Fast magnetically driven electrodeposition of amorphous metal oxide water oxidation catalysts from carbon-coated metallic nanoparticles

Abstract

We report a new approach for efficient electrodeposition of amorphous metal oxide water oxidation catalysts on an electrode surface. A catalytic metal-based film was obtained by means of anodic oxidation of metallic nanoparticles, namely carbon-coated cobalt nanoparticles or carbon-coated nickel nanoparticles. Interestingly, these particles are intrinsically conductive and possess magnetic properties which make it easy to collect them on an electrode surface using a simple magnet to form a porous conductive particulate film.

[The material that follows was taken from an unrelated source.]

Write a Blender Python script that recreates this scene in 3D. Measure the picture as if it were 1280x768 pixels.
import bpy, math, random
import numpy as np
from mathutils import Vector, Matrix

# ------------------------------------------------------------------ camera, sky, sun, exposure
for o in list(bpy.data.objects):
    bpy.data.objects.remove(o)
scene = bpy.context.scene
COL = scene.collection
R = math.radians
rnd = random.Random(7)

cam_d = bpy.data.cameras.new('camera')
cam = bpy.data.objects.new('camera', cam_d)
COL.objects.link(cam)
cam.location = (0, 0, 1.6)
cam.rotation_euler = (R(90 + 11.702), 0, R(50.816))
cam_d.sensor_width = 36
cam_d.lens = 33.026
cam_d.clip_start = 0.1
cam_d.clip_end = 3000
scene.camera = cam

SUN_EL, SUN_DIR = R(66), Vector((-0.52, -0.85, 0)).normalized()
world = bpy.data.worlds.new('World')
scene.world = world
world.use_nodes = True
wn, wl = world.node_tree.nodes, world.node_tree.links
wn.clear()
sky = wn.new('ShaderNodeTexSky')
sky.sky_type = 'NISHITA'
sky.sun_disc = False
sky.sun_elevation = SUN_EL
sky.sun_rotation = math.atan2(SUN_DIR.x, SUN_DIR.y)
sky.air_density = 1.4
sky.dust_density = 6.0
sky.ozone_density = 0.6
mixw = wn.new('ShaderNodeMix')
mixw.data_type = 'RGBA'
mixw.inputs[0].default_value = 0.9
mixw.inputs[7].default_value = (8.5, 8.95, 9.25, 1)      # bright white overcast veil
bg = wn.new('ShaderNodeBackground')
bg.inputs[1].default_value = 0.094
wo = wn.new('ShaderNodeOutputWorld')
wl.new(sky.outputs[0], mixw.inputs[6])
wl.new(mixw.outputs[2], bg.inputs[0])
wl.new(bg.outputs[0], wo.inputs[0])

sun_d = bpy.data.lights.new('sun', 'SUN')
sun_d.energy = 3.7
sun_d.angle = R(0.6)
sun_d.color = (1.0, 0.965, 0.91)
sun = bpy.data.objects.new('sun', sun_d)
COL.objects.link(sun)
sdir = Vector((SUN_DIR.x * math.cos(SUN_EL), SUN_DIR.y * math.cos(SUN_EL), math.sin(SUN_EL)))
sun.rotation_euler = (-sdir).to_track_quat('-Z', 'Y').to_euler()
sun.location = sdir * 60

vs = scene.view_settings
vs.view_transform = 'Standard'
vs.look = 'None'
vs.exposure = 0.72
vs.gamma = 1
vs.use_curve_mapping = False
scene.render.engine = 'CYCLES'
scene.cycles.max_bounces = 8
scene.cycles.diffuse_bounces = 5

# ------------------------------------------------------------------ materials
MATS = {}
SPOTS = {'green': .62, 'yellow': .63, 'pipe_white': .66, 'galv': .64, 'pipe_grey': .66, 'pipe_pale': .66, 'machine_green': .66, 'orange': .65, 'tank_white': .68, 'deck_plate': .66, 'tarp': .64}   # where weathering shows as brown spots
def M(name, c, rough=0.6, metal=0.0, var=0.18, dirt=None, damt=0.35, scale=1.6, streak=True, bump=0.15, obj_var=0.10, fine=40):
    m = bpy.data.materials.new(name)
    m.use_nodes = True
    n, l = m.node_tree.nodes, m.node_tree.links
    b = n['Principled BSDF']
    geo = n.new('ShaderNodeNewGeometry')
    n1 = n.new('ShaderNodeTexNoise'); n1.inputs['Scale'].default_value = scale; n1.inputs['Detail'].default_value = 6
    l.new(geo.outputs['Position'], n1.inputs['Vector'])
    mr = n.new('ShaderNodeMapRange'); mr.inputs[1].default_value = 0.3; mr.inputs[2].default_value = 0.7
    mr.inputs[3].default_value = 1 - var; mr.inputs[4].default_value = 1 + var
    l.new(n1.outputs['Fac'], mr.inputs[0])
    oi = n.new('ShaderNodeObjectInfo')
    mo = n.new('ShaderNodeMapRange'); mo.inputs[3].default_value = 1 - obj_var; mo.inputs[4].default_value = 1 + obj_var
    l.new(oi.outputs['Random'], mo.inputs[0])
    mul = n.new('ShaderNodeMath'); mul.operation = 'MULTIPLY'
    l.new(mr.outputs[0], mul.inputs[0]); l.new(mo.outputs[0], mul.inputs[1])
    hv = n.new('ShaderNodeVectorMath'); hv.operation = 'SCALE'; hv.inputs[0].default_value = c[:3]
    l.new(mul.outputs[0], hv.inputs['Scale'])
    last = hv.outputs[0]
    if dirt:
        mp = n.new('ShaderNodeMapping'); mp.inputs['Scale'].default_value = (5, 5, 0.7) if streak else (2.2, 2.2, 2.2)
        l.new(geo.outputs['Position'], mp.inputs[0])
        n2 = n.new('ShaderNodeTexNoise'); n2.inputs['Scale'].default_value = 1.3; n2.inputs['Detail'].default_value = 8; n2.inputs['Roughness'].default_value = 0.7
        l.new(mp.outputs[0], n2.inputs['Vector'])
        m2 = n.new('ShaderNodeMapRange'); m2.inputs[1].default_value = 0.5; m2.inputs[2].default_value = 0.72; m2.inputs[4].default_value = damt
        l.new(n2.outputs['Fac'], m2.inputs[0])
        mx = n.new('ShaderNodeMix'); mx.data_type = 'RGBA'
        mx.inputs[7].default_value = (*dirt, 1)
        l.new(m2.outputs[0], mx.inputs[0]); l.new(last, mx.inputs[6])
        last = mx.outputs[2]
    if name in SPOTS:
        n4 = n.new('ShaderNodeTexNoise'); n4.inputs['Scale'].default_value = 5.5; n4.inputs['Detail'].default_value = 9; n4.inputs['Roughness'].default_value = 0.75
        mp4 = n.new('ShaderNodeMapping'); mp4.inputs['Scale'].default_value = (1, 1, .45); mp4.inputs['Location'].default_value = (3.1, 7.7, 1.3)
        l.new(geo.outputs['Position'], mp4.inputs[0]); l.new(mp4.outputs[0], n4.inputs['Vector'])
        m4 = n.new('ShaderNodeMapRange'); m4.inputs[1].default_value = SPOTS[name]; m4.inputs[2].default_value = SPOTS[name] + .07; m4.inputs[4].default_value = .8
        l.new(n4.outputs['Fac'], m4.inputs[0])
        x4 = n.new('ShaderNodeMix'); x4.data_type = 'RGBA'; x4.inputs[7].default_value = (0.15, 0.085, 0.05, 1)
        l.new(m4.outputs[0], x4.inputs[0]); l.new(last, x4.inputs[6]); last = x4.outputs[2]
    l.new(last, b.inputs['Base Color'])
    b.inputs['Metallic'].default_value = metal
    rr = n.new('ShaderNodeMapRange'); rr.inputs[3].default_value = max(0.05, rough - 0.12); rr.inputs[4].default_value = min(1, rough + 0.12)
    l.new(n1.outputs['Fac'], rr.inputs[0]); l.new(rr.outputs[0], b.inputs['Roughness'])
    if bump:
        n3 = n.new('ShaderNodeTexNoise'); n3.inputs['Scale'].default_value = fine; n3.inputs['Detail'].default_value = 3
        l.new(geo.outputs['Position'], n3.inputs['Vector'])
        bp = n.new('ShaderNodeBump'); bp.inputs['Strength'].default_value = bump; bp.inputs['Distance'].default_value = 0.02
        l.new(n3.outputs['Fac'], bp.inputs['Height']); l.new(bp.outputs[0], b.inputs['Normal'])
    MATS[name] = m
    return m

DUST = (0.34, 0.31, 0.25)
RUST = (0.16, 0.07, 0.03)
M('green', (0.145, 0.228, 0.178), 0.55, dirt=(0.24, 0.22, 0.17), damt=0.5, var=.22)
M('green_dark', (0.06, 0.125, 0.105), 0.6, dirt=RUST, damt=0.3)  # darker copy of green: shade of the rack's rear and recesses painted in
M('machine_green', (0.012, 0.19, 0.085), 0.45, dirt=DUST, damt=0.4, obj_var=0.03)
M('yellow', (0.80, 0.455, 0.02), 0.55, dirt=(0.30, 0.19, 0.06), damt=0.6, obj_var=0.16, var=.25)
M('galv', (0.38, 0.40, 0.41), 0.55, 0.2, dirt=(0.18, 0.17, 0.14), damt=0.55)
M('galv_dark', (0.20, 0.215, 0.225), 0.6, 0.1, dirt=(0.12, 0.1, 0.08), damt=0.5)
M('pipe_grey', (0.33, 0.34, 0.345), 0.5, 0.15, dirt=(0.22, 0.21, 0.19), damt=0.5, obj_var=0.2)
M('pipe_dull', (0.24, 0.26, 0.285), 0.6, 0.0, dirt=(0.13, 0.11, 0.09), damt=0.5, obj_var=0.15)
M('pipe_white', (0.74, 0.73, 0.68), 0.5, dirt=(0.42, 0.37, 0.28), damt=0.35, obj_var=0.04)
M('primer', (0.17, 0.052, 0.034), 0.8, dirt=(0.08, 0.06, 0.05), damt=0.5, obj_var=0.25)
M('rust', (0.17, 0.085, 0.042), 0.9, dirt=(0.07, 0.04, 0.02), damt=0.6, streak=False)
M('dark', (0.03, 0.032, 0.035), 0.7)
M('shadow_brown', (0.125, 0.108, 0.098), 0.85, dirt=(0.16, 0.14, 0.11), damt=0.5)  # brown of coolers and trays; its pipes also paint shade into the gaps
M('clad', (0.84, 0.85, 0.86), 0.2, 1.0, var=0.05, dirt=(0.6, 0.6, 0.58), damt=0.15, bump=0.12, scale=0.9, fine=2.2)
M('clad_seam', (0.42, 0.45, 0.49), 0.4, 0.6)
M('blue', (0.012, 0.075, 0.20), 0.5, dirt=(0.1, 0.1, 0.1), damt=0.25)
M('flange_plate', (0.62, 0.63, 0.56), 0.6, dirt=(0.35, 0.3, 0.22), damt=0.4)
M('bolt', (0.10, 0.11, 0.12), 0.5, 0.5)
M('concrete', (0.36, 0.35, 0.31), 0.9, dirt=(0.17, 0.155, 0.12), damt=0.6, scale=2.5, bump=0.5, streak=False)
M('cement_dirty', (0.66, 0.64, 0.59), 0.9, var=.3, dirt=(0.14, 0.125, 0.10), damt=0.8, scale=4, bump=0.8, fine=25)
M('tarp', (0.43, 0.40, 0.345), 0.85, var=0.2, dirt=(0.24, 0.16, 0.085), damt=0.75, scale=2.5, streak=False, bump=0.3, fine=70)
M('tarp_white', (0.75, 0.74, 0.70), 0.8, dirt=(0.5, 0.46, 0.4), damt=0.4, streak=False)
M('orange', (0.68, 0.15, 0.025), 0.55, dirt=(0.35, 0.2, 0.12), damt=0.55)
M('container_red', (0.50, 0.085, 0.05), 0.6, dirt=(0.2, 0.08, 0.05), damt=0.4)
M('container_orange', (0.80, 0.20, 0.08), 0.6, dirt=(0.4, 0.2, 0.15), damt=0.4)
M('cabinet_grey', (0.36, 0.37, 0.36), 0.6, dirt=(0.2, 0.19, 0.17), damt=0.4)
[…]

Upon anodic polarization in an appropriate electrolyte, the particulate film is rapidly converted into an amorphous metal-based catalytic film that efficiently catalyzes the oxidation of water at neutral pH. Compared to Nocera's method based on anodic electrodeposition of a metal salt in solution, this new electrodeposition strategy offers the key advantage of supplying metal ions in a solid and metallic form, leading to a fast release of high local concentrations of metal ions right at the spot of the film formation (i.e., in the vicinity of the electrode surface). This plays a decisive role in the formation rate of the catalytic film, allowing the deposition of the oxygen-evolving catalyst in a remarkably short-time. Moreover, the methodology can be easily extended to a wide range of metal particles of different nature and sizes, and also to their mixtures, finally offering a new degree of flexibility and opportunities not only in the preparation of metal-based water oxidation catalysts, but also in the preparation of inorganic metal-based catalysts for hydrogen or oxygen evolution.